-- START COLLECTED DATA --
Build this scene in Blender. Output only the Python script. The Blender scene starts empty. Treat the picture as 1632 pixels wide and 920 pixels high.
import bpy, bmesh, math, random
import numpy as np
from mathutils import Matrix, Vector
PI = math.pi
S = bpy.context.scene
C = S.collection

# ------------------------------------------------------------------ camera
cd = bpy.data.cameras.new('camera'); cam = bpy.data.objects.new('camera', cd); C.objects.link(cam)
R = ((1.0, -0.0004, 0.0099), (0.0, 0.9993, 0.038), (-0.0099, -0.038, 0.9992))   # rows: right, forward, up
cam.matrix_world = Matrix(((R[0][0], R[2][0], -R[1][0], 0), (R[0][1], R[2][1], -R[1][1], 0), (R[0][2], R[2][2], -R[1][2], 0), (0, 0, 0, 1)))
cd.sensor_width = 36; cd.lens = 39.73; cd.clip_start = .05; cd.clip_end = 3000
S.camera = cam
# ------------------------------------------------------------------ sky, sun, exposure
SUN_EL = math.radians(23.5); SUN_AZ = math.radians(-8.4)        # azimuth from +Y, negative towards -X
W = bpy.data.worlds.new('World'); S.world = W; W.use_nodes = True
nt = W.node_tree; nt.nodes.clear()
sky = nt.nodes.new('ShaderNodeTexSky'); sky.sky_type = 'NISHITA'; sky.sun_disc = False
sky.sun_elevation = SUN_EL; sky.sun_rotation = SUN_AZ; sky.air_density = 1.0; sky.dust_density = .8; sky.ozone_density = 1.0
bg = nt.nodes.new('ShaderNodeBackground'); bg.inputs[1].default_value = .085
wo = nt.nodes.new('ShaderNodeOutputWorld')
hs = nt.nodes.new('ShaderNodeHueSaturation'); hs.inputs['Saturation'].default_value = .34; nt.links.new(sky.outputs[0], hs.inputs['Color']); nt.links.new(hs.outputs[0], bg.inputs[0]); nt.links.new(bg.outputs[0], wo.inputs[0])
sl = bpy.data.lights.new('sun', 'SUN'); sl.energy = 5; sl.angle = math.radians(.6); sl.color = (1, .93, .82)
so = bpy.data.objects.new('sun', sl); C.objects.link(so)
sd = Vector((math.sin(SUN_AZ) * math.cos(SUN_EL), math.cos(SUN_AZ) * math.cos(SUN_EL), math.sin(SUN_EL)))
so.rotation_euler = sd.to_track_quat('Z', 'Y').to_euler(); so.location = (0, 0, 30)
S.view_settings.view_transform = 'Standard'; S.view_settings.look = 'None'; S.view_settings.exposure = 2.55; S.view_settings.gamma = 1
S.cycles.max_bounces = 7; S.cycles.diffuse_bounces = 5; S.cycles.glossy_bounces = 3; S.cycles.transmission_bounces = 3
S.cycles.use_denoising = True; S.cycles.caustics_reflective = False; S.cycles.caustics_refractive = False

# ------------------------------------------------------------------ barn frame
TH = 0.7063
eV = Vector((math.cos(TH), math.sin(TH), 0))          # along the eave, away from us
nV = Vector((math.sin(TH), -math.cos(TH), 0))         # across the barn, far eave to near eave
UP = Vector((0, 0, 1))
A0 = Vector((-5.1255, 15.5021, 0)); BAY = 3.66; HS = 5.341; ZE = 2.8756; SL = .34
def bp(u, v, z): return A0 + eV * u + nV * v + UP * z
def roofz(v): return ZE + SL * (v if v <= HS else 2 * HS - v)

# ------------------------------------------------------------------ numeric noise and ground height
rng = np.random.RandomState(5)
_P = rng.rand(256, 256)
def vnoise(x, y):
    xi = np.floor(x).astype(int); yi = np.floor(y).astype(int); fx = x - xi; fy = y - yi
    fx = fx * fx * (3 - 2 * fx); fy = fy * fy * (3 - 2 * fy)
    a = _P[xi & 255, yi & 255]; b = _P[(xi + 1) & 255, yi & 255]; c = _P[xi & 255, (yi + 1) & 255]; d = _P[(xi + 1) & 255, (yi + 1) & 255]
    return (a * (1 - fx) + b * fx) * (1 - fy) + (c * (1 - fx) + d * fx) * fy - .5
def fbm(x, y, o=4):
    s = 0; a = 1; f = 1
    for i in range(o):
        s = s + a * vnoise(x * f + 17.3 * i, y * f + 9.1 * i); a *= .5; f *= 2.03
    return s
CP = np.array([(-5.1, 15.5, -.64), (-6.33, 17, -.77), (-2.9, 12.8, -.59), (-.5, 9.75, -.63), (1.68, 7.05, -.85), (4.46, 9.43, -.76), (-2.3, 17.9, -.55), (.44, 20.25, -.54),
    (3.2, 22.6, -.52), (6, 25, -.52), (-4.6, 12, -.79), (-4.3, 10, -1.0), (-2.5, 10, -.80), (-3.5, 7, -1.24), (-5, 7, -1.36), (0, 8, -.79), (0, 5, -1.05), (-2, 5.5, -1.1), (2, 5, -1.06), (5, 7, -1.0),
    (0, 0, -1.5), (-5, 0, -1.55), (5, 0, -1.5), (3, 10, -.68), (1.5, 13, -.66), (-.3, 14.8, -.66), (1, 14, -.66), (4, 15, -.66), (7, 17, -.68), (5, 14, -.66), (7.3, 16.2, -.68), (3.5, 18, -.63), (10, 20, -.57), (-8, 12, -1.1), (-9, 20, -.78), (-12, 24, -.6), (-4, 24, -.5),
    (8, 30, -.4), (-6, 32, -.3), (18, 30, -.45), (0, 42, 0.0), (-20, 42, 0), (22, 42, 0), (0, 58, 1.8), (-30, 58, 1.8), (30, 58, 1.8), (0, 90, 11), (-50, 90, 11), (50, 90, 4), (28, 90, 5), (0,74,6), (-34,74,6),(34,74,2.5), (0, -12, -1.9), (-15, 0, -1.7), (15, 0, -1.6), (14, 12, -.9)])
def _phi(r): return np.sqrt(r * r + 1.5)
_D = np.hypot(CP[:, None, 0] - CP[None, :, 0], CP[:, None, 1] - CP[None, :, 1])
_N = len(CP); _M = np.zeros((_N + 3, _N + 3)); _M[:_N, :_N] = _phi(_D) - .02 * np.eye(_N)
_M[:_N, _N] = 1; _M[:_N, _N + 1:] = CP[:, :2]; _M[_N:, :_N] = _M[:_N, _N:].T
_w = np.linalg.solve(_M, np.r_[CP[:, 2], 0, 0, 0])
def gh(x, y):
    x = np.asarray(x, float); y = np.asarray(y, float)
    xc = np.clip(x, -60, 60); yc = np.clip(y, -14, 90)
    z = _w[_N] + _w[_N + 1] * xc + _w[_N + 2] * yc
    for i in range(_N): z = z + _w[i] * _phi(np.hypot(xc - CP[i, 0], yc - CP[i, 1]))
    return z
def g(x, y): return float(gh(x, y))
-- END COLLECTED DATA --
■ TASK GOAL:
Your task is to reproduce the whole listing exactly.

■ EXPECTED ANSWER:
Build this scene in Blender. Output only the Python script. The Blender scene starts empty. Treat the picture as 1632 pixels wide and 920 pixels high.
import bpy, bmesh, math, random
import numpy as np
from mathutils import Matrix, Vector
PI = math.pi
S = bpy.context.scene
C = S.collection

# ------------------------------------------------------------------ camera
cd = bpy.data.cameras.new('camera'); cam = bpy.data.objects.new('camera', cd); C.objects.link(cam)
R = ((1.0, -0.0004, 0.0099), (0.0, 0.9993, 0.038), (-0.0099, -0.038, 0.9992))   # rows: right, forward, up
cam.matrix_world = Matrix(((R[0][0], R[2][0], -R[1][0], 0), (R[0][1], R[2][1], -R[1][1], 0), (R[0][2], R[2][2], -R[1][2], 0), (0, 0, 0, 1)))
cd.sensor_width = 36; cd.lens = 39.73; cd.clip_start = .05; cd.clip_end = 3000
S.camera = cam
# ------------------------------------------------------------------ sky, sun, exposure
SUN_EL = math.radians(23.5); SUN_AZ = math.radians(-8.4)        # azimuth from +Y, negative towards -X
W = bpy.data.worlds.new('World'); S.world = W; W.use_nodes = True
nt = W.node_tree; nt.nodes.clear()
sky = nt.nodes.new('ShaderNodeTexSky'); sky.sky_type = 'NISHITA'; sky.sun_disc = False
sky.sun_elevation = SUN_EL; sky.sun_rotation = SUN_AZ; sky.air_density = 1.0; sky.dust_density = .8; sky.ozone_density = 1.0
bg = nt.nodes.new('ShaderNodeBackground'); bg.inputs[1].default_value = .085
wo = nt.nodes.new('ShaderNodeOutputWorld')
hs = nt.nodes.new('ShaderNodeHueSaturation'); hs.inputs['Saturation'].default_value = .34; nt.links.new(sky.outputs[0], hs.inputs['Color']); nt.links.new(hs.outputs[0], bg.inputs[0]); nt.links.new(bg.outputs[0], wo.inputs[0])
sl = bpy.data.lights.new('sun', 'SUN'); sl.energy = 5; sl.angle = math.radians(.6); sl.color = (1, .93, .82)
so = bpy.data.objects.new('sun', sl); C.objects.link(so)
sd = Vector((math.sin(SUN_AZ) * math.cos(SUN_EL), math.cos(SUN_AZ) * math.cos(SUN_EL), math.sin(SUN_EL)))
so.rotation_euler = sd.to_track_quat('Z', 'Y').to_euler(); so.location = (0, 0, 30)
S.view_settings.view_transform = 'Standard'; S.view_settings.look = 'None'; S.view_settings.exposure = 2.55; S.view_settings.gamma = 1
S.cycles.max_bounces = 7; S.cycles.diffuse_bounces = 5; S.cycles.glossy_bounces = 3; S.cycles.transmission_bounces = 3
S.cycles.use_denoising = True; S.cycles.caustics_reflective = False; S.cycles.caustics_refractive = False

# ------------------------------------------------------------------ barn frame
TH = 0.7063
eV = Vector((math.cos(TH), math.sin(TH), 0))          # along the eave, away from us
nV = Vector((math.sin(TH), -math.cos(TH), 0))         # across the barn, far eave to near eave
UP = Vector((0, 0, 1))
A0 = Vector((-5.1255, 15.5021, 0)); BAY = 3.66; HS = 5.341; ZE = 2.8756; SL = .34
def bp(u, v, z): return A0 + eV * u + nV * v + UP * z
def roofz(v): return ZE + SL * (v if v <= HS else 2 * HS - v)

# ------------------------------------------------------------------ numeric noise and ground height
rng = np.random.RandomState(5)
_P = rng.rand(256, 256)
def vnoise(x, y):
    xi = np.floor(x).astype(int); yi = np.floor(y).astype(int); fx = x - xi; fy = y - yi
    fx = fx * fx * (3 - 2 * fx); fy = fy * fy * (3 - 2 * fy)
    a = _P[xi & 255, yi & 255]; b = _P[(xi + 1) & 255, yi & 255]; c = _P[xi & 255, (yi + 1) & 255]; d = _P[(xi + 1) & 255, (yi + 1) & 255]
    return (a * (1 - fx) + b * fx) * (1 - fy) + (c * (1 - fx) + d * fx) * fy - .5
def fbm(x, y, o=4):
    s = 0; a = 1; f = 1
    for i in range(o):
        s = s + a * vnoise(x * f + 17.3 * i, y * f + 9.1 * i); a *= .5; f *= 2.03
    return s
CP = np.array([(-5.1, 15.5, -.64), (-6.33, 17, -.77), (-2.9, 12.8, -.59), (-.5, 9.75, -.63), (1.68, 7.05, -.85), (4.46, 9.43, -.76), (-2.3, 17.9, -.55), (.44, 20.25, -.54),
    (3.2, 22.6, -.52), (6, 25, -.52), (-4.6, 12, -.79), (-4.3, 10, -1.0), (-2.5, 10, -.80), (-3.5, 7, -1.24), (-5, 7, -1.36), (0, 8, -.79), (0, 5, -1.05), (-2, 5.5, -1.1), (2, 5, -1.06), (5, 7, -1.0),
    (0, 0, -1.5), (-5, 0, -1.55), (5, 0, -1.5), (3, 10, -.68), (1.5, 13, -.66), (-.3, 14.8, -.66), (1, 14, -.66), (4, 15, -.66), (7, 17, -.68), (5, 14, -.66), (7.3, 16.2, -.68), (3.5, 18, -.63), (10, 20, -.57), (-8, 12, -1.1), (-9, 20, -.78), (-12, 24, -.6), (-4, 24, -.5),
    (8, 30, -.4), (-6, 32, -.3), (18, 30, -.45), (0, 42, 0.0), (-20, 42, 0), (22, 42, 0), (0, 58, 1.8), (-30, 58, 1.8), (30, 58, 1.8), (0, 90, 11), (-50, 90, 11), (50, 90, 4), (28, 90, 5), (0,74,6), (-34,74,6),(34,74,2.5), (0, -12, -1.9), (-15, 0, -1.7), (15, 0, -1.6), (14, 12, -.9)])
def _phi(r): return np.sqrt(r * r + 1.5)
_D = np.hypot(CP[:, None, 0] - CP[None, :, 0], CP[:, None, 1] - CP[None, :, 1])
_N = len(CP); _M = np.zeros((_N + 3, _N + 3)); _M[:_N, :_N] = _phi(_D) - .02 * np.eye(_N)
_M[:_N, _N] = 1; _M[:_N, _N + 1:] = CP[:, :2]; _M[_N:, :_N] = _M[:_N, _N:].T
_w = np.linalg.solve(_M, np.r_[CP[:, 2], 0, 0, 0])
def gh(x, y):
    x = np.asarray(x, float); y = np.asarray(y, float)
    xc = np.clip(x, -60, 60); yc = np.clip(y, -14, 90)
    z = _w[_N] + _w[_N + 1] * xc + _w[_N + 2] * yc
    for i in range(_N): z = z + _w[i] * _phi(np.hypot(xc - CP[i, 0], yc - CP[i, 1]))
    return z
def g(x, y): return float(gh(x, y))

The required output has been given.